Saturday, August 20, 2011

Advice for Building Healthy and Exciting Love Relationships


Building Great Relationships with Emotional Intelligence
A strong, healthy relationship can be one of the best supports in your life. Good relationships improve your life in all aspects, strengthening your health, your mind and your connections with others as well. However, it can also be one of the greatest drains if the relationship is not working. Relationships are an investment. The more you put in, the more you get back. Love and relationships take work, commitment, and a willingness to adapt and change through life as a team. Learn about ways to keep a healthy relationship strong, or work on repairing trust and love for a relationship on the rocks.

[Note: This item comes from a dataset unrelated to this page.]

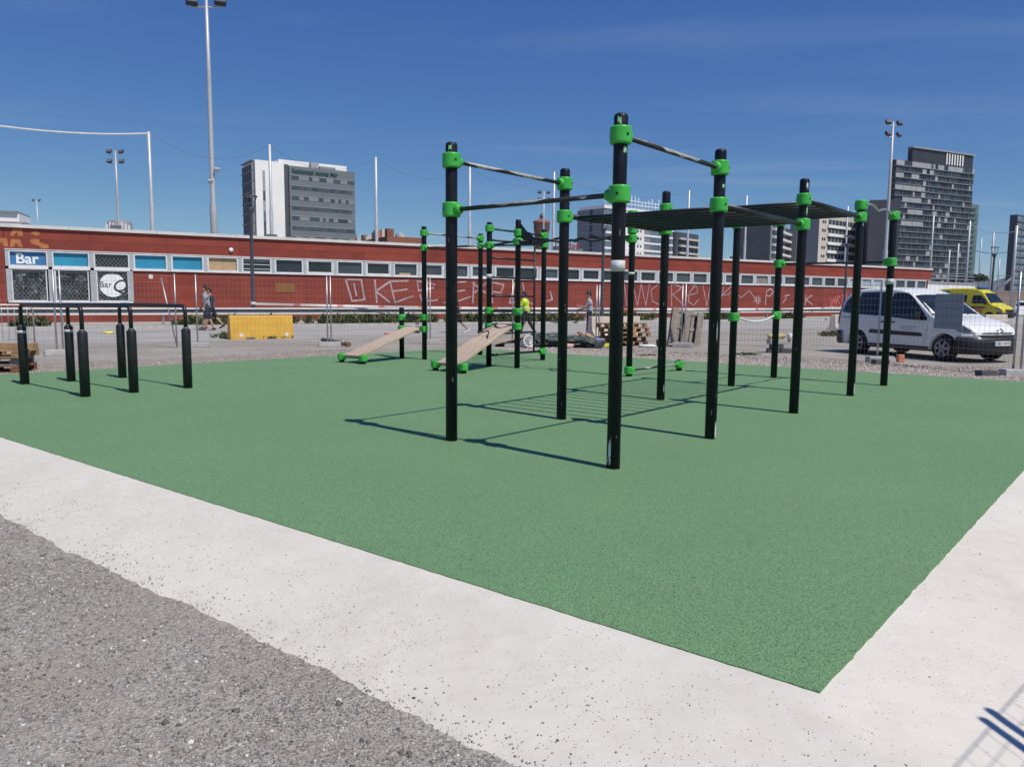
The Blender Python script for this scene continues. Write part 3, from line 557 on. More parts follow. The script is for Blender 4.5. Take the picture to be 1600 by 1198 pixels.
# sloping planks: three boards each
for la, lb, ua, ub, zt in (('ra', 'rb', 'M', 'N', 0.69), ('rc', 'rd', 'P', 'Q', 0.83)):
    lo = (q2[la] + q2[lb]) / 2; hi = (q2[ua] + q2[ub]) / 2; ax = hi - lo; ln = math.hypot(ax.length + 0.05, zt - 0.10); wd = (q2[lb] - q2[la]).length - 0.20
    for k in range(3):
        me = bevel_mesh(MB().box((0, 0, 0), (ln, wd / 3 - 0.004, 0.055)).mesh('plank', 'plank'), 0.006, 1)
        c0 = (lo + hi) / 2; side = (q2[lb] - q2[la]).normalized() * (k - 1) * wd / 3
        link('plank', me, None, rig2, (c0.x + side.x, c0.y + side.y, (zt + 0.115) / 2 + 0.03 + 0.002 * k), (0, -math.asin((zt - 0.115) / ln), math.atan2(ax.y, ax.x)))
    for k in (0.04, 0.96):
        c0 = lo + ax * k; s2 = (q2[lb] - q2[la]).normalized()
        bar(rig2, 'plank_bearer', [z3(c0 - s2 * wd * 0.55, 0.10 + (zt - 0.14) * k), z3(c0 + s2 * wd * 0.55, 0.10 + (zt - 0.14) * k)], 0.026)
c0 = (q2['P'] + q2['Q']) / 2; s2 = dirn('P', 'Q'); back = -E2
def hook(kx, ky, dz): v_ = c0 + s2 * kx + back * ky; return Vector((v_.x, v_.y, 0.83 - ky * 0.42 + 0.06 + dz))
bar(rig2, 'foot_hook', [hook(-0.12, 0.05, 0.03), hook(-0.20, 0.55, 0.06), hook(0.05, 0.50, 0.07), hook(0.16, 0.66, 0.02)], 0.012)

# dip bars
ub = [(('nearest'), (-7.68, 12.05), (-5.93, 10.61)), ('middle', (-7.21, 12.51), (-5.50, 11.11)), ('farthest', (-6.68, 13.12), (-4.97, 11.72))]
for nm, a_, b_ in ub:
    A_ = Vector((*a_, 0)); B_ = Vector((*b_, 0)); dd = (B_ - A_); ln = dd.length
    t_ = thing('dip_bar', 'black hooped dip bar, ' + nm + ' of the three to the camera', 'dip bar', A_, math.atan2(dd.y, dd.x), 'black hooped dip bars at the left of the pad')
    for x in (0, ln):
        s_ = MB().lathe([(0.066, -0.03), (0.066, 0.885), (0.060, 0.90), (0.04, 0.903)], 18).build('post_sleeve', 'sleeve_black', t_, (x, 0, 0))
        MB().lathe([(0.036, 0.9), (0.042, 0.902), (0.042, 0.925), (0.030, 0.93)], 14).build('collar', 'galv_dark', s_)
        if x == 0 and nm != 'farthest':
            mbp = MB(); mbp.lathe([(0.0665, 0.80), (0.0685, 0.80), (0.0685, 0.845), (0.0665, 0.845)], 18).build('tape_band', 'tape_grey', s_)
    arc = [(0, 0, 0.88), (0, 0, 1.15)] + [(0.10 - 0.10 * math.cos(a), 0, 1.15 + 0.10 * math.sin(a)) for a in lin(0.2, 1.57, 6)] + [(ln - 0.10 + 0.10 * math.sin(a), 0, 1.15 + 0.10 * math.cos(a)) for a in lin(0, 1.4, 6)] + [(ln, 0, 1.15), (ln, 0, 0.88)]
    MB().tube(arc, 0.029, 12).build('hoop', 'bar_black', t_)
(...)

How to strengthen your relationship and make love last

Everyone’s relationship is unique, and people come together for many different reasons. But there are some things that good relationships have in common. Knowing the basic principles of healthy relationships helps keep them meaningful, fulfilling and exciting in both happy times and sad:
What makes a healthy love relationship?
  • Staying involved with each other. Some relationships get stuck in peaceful coexistence, but without truly relating to each other and working together. While it may seem stable on the surface, lack of involvement and communication increases distance. When you need to talk about something important, the connection and understanding may no longer be there.
  • Getting through conflict. Some couples talk things out quietly, while others may raise their voices and passionately disagree. The key in a strong relationship, through, is not to be fearful of conflict. You need to be safe to express things that bother you without fear of retaliation, and be able to resolve conflict without humiliation, degradation or insisting on being right. 
  • Keeping outside relationships and interests alive. No one person can meet all of our needs, and expecting too much from someone can put a lot of unhealthy pressure on a relationship. Having friends and outside interests not only strengthens your social network, but brings new insights and stimulation to the relationship, too.
  • Communicating. Honest, direct communication is a key part of any relationship. When both people feel comfortable expressing their needs, fears and desires, trust and bonds are strengthened. Critical to communication are nonverbal cues—body language like eye contact, leaning forward or away, or touching someone’s arm.